ARI Project: 12-03-004 | Funding Round: Round 13 (2011-2012)  | Start Date: 07/01/2011  | Status: Completed

Spatial variability in evapotranspiration related to irrigation system distribution uniformity

ARI Member Campus: California Polytechnic State University, San Luis Obispo
Research Focus Area: Water and Irrigation Technology
Project Personnel: Director: Howes, Daniel, Irrigation Training and Research Center BioResource and Agricultural Engineering Department College of Agriculture, Food and Environmental Sciences Cal Poly State University
Co-Investigator: Styles, Stuart, Bioresource & Agricultural Engineering Department, College of Agriculture, Food, and Environmental Sciences, Cal Poly State University
Collaborator: Burt, Charles, Irrigation Training and Research Center, BRAE Dept., College of Agriculture, Food, and Environmental Sciences, Cal Poly State University
Cooperator: Gaudi, Franklin, Irrigation Training and Research Center, California Polytechnic State University
ARI Allocation: $40,000.00
Match Donors: $69,086.00 - County Sanitation Districts of Los Angeles County
Total Funding: $109,086.00

Project Objective: The following are the two main objectives and activities that will be used to identify the impact of irrigation system distribution uniformity on the spatial variability of evapotranspiration. 1. The first objective is to determine if it is plausible to evaluate LandSAT images using METRIC to evaluate evapotranspiration distribution due to distribution uniformity. 2. If the first objective is positive, the second main objective will be to evaluate the spatial distribution of evapotranspiration under water stress by comparing a predicted level of evapotranspiration non-uniformity with the measured evapotranspiration non-uniformity using METRIC processed images.
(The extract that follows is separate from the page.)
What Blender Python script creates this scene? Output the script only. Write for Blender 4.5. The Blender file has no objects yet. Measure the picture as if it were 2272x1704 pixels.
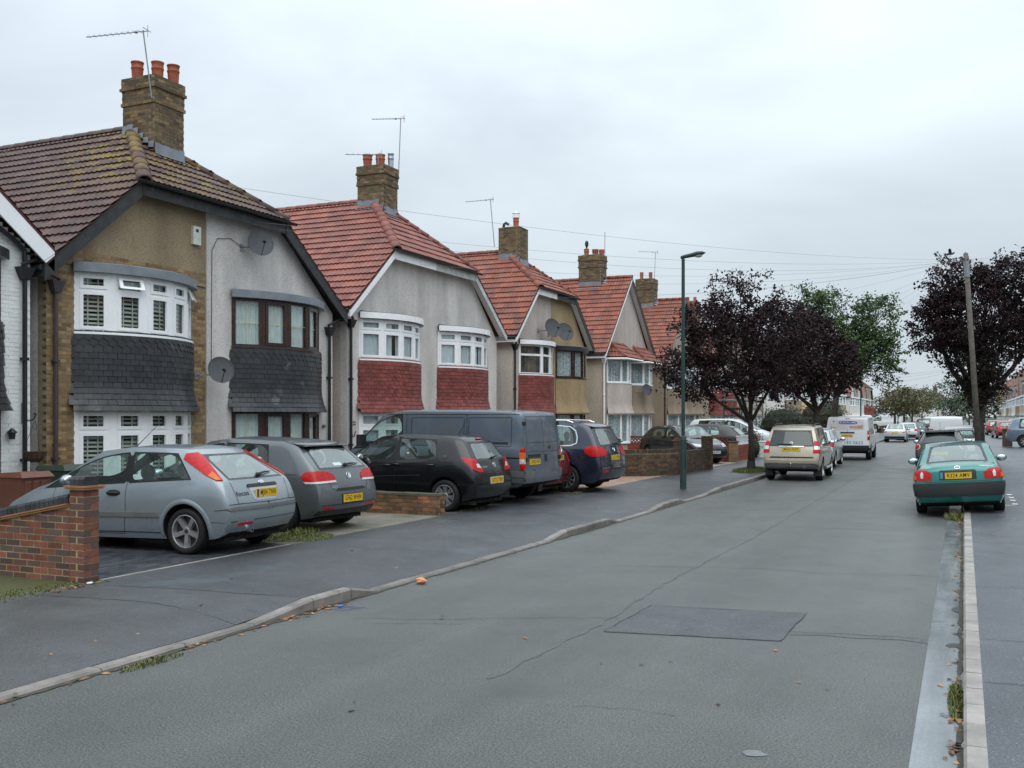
import bpy, bmesh, math, random
from mathutils import Vector, Matrix, Quaternion
from mathutils.bvhtree import BVHTree
from mathutils.geometry import delaunay_2d_cdt
R = math.radians
rnd = random.Random(7)
scene = bpy.context.scene
COL = scene.collection

# ------------------------------------------------------------------ camera
YAW = math.atan2(1002.0, 2200.0)          # camera looks left of the street direction (+Y)
EYE = Vector((0.0, 0.0, 2.0))
cam_d = bpy.data.cameras.new('camera')
cam_d.sensor_width = 36.0
cam_d.lens = 2200.0 / 2272.0 * 36.0
cam_d.shift_y = 72.0 / 2272.0
cam_d.clip_start = 0.1
cam_d.clip_end = 6000.0
cam = bpy.data.objects.new('camera', cam_d)
cam.location = EYE
cam.rotation_euler = (R(90), 0, YAW)
COL.objects.link(cam)
scene.camera = cam

# ------------------------------------------------------------------ overcast sky
SUN_EL, SUN_AZ = R(58), R(150)            # diffuse glow of the hidden sun, high and behind the camera's left
w = bpy.data.worlds.new('World'); scene.world = w
w.use_nodes = True
wn, wl = w.node_tree.nodes, w.node_tree.links
wn.clear()
wo = wn.new('ShaderNodeOutputWorld'); bg = wn.new('ShaderNodeBackground')
sky = wn.new('ShaderNodeTexSky'); sky.sky_type = 'NISHITA'; sky.sun_disc = False
sky.sun_elevation = SUN_EL; sky.sun_rotation = SUN_AZ
tc = wn.new('ShaderNodeTexCoord')
mp = wn.new('ShaderNodeMapping'); mp.inputs['Scale'].default_value = (1.0, 1.0, 2.6)
wl.new(tc.outputs['Generated'], mp.inputs['Vector'])
n1 = wn.new('ShaderNodeTexNoise'); n1.inputs['Scale'].default_value = 2.3; n1.inputs['Detail'].default_value = 5
n1.inputs['Roughness'].default_value = 0.5; n1.inputs['Distortion'].default_value = 0.35
wl.new(mp.outputs['Vector'], n1.inputs['Vector'])
cr = wn.new('ShaderNodeValToRGB')
cr.color_ramp.elements[0].position = 0.33; cr.color_ramp.elements[0].color = (0.60, 0.675, 0.745, 1)
cr.color_ramp.elements[1].position = 0.70; cr.color_ramp.elements[1].color = (0.82, 0.925, 0.985, 1)
wl.new(n1.outputs['Fac'], cr.inputs['Fac'])
sc = wn.new('ShaderNodeVectorMath'); sc.operation = 'SCALE'; sc.inputs['Scale'].default_value = 10.0
wl.new(cr.outputs['Color'], sc.inputs[0])
sep = wn.new('ShaderNodeSeparateXYZ'); wl.new(tc.outputs['Generated'], sep.inputs[0])
# standard overcast distribution: the zenith is brighter than the horizon
mr = wn.new('ShaderNodeMapRange'); mr.inputs['From Min'].default_value = 0.15; mr.inputs['From Max'].default_value = 1.0
mr.inputs['To Min'].default_value = 0.86; mr.inputs['To Max'].default_value = 2.3
wl.new(sep.outputs['Z'], mr.inputs['Value'])
sc2 = wn.new('ShaderNodeVectorMath'); sc2.operation = 'SCALE'
wl.new(sc.outputs[0], sc2.inputs[0]); wl.new(mr.outputs['Result'], sc2.inputs['Scale'])
mx = wn.new('ShaderNodeMix'); mx.data_type = 'RGBA'; mx.inputs['Factor'].default_value = 0.93
wl.new(sky.outputs['Color'], mx.inputs['A']); wl.new(sc2.outputs[0], mx.inputs['B'])
wl.new(mx.outputs['Result'], bg.inputs['Color'])
bg.inputs['Strength'].default_value = 0.095
wl.new(bg.outputs['Background'], wo.inputs['Surface'])

sd = bpy.data.lights.new('sun', 'SUN'); sd.energy = 1.2; sd.angle = R(60); sd.color = (1.0, 0.97, 0.92)
so = bpy.data.objects.new('sun', sd); COL.objects.link(so)
dirv = Vector((math.cos(SUN_EL) * math.sin(SUN_AZ), math.cos(SUN_EL) * math.cos(SUN_AZ), math.sin(SUN_EL)))
so.rotation_euler = dirv.to_track_quat('Z', 'Y').to_euler(); so.location = (0, 0, 40)

vs = scene.view_settings
vs.view_transform = 'Standard'; vs.look = 'None'; vs.exposure = 0.22; vs.gamma = 1.0
vs.use_curve_mapping = False

# ------------------------------------------------------------------ object helpers
def wm(o):
    m = o.matrix_basis.copy()
    return wm(o.parent) @ m if o.parent else m

def link(name, data, parent=None, loc=None, mat4=None):
    o = bpy.data.objects.new(name, data); COL.objects.link(o)
    if parent: o.parent = parent
    if loc is not None: o.location = loc
    if mat4 is not None: o.matrix_basis = mat4
    return o

def tag(o, label=None, cat=None, group=None, kind=None):
    if label: o['label'] = label
    if cat: o['category'] = cat
    if group: o['group'] = group
    if kind: o['kind'] = kind
    return o

def thing(name, label, cat, loc=(0, 0, 0), rotz=0.0, group=None):
    o = link(name, None, None, loc); o.rotation_euler = (0, 0, rotz); o.empty_display_size = 0.2
    return tag(o, label, cat, group)

class MB:
    """collects geometry, builds one mesh"""
    def __init__(s): s.v = []; s.f = []; s.m = []
    def add(s, vs, fs, mi=0, M=None):
        b = len(s.v)
        s.v += [tuple(M @ Vector(p)) for p in vs] if M is not None else [tuple(p) for p in vs]
        s.f += [tuple(b + i for i in f) for f in fs]; s.m += [mi] * len(fs)
        return s
    def box(s, x0, x1, y0, y1, z0, z1, mi=0, M=None):
        return s.add([(x0,y0,z0),(x1,y0,z0),(x1,y1,z0),(x0,y1,z0),(x0,y0,z1),(x1,y0,z1),(x1,y1,z1),(x0,y1,z1)],
                     [(0,3,2,1),(4,5,6,7),(0,1,5,4),(1,2,6,5),(2,3,7,6),(3,0,4,7)], mi, M)
    def prism(s, poly, d0, d1, fn, mi=0):
        """poly: 2D points counter-clockwise; fn(a,b,d)->xyz"""
        n = len(poly); vs = [fn(a, b, d0) for a, b in poly] + [fn(a, b, d1) for a, b in poly]
        fs = [tuple(range(n))[::-1], tuple(range(n, 2*n))] + [(i, (i+1) % n, n+(i+1) % n, n+i) for i in range(n)]
        return s.add(vs, fs, mi)
    def tube(s, pts, r, n=8, mi=0, cap=True):
        pts = [Vector(p) for p in pts]; rs = r if isinstance(r, (list, tuple)) else [r]*len(pts)
        rings = []; up = Vector((0, 0, 1)); last = None
        for i, p in enumerate(pts):
            t = (pts[min(i+1, len(pts)-1)] - pts[max(i-1, 0)])
            if t.length < 1e-9: t = Vector((0, 0, 1))
            t.normalize()
            if last is None:
                a = t.cross(up if abs(t.z) < 0.95 else Vector((1, 0, 0))).normalized()
            else:
                a = (last - t * last.dot(t)); a = a.normalized() if a.length > 1e-6 else t.orthogonal().normalized()
            last = a; b = t.cross(a)
            rings.append([p + (a*math.cos(2*math.pi*k/n) + b*math.sin(2*math.pi*k/n))*rs[i] for k in range(n)])
        base = len(s.v)
        for rg in rings: s.v += [tuple(q) for q in rg]
        for i in range(len(pts)-1):
            for k in range(n):
                s.f.append((base+i*n+k, base+i*n+(k+1) % n, base+(i+1)*n+(k+1) % n, base+(i+1)*n+k)); s.m.append(mi)
        if cap:
            s.f.append(tuple(base+k for k in range(n))[::-1]); s.m.append(mi)
            s.f.append(tuple(base+(len(pts)-1)*n+k for k in range(n))); s.m.append(mi)
        return s
    def lathe(s, prof, n=16, M=None, mi=0, closed=False):
        """prof: (r,z) list, spun round local z"""
        vs = []; fs = []; m = len(prof)
        for k in range(n):
            c, sn = math.cos(2*math.pi*k/n), math.sin(2*math.pi*k/n)
            vs += [(r*c, r*sn, z) for r, z in prof]
        for k in range(n):
            k2 = (k+1) % n
            for i in range(m if closed else m-1):
                i2 = (i+1) % m
                fs.append((k*m+i, k2*m+i, k2*m+i2, k*m+i2))
        return s.add(vs, fs, mi, M)
    def ellipsoid(s, c, r, n=12, m=8, mi=0):
        prof = [(max(1e-4, math.sin(math.pi*i/m)), -math.cos(math.pi*i/m)) for i in range(m+1)]
        return s.lathe(prof, n, Matrix.Translation(c) @ Matrix.Diagonal((r[0], r[1], r[2], 1)), mi)
    def mesh(s, name, mats=None, smooth=False):
        me = bpy.data.meshes.new(name); me.from_pydata(s.v, [], s.f)
        for mm in (mats or []): me.materials.append(mm)
        if mats and len(mats) > 1: me.polygons.foreach_set('material_index', s.m)
        if smooth: me.polygons.foreach_set('use_smooth', [True]*len(me.polygons))
        me.update(); return me
    def build(s, name, mat, parent=None, smooth=False, loc=None, label=None, kind=None, mat4=None):
        mats = mat if isinstance(mat, (list, tuple)) else [mat]
        o = link(name, s.mesh(name, mats, smooth), parent, loc, mat4)
        if smooth == 'auto':
            pass
        if label: o['label'] = label
        if kind: o['kind'] = kind
        return o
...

Project Abstract: A uniform, copious crop yield is the goal of any farmer. Crop yield is typically discussed on an average per acre basis. However there is spatial variability within a field where some areas have higher and lower yield than the average. The importance of maximizing crop yields throughout the field is becoming ever more important as the costs of inputs continue to escalate. The spatial non-uniformity of yield is due to many factors including spatial non-uniformity of applied irrigation water (termed irrigation distribution uniformity (DU)). There is a lack of information for farmers and irrigation designers on the impacts of yield non-uniformity caused specifically by irrigation distribution uniformity. For most crops there is a direct relationship between yield and evapotranspiration. Leveraging this relationship, this research aims to measure the spatial non-uniformity of evapotranspiration on a field level using LandSAT satellite images combined with surface energy balance model to compute evapotranspiration (METRIC). There are two goals of the research: 1. Measure the evapotranspiration non-uniformity caused by irrigation distribution uniformity only. This requires examining multiple large fields of the same crop type with water stress and without. 2. Compare this measured evapotranspiration non-uniformity with a predicted value that can be made independent of the LandSAT evaluation using detailed daily information gathered on site combined with actual measured irrigation system distribution uniformity. Once quantified, the level of importance of irrigation system distribution uniformity on evapotranspiration and thus yield nonuniformity can be evaluated. This will allow farmers and designers to make informed decisions on where investments (both initial and management) can be made to maximize crop yields due to irrigation distribution uniformity.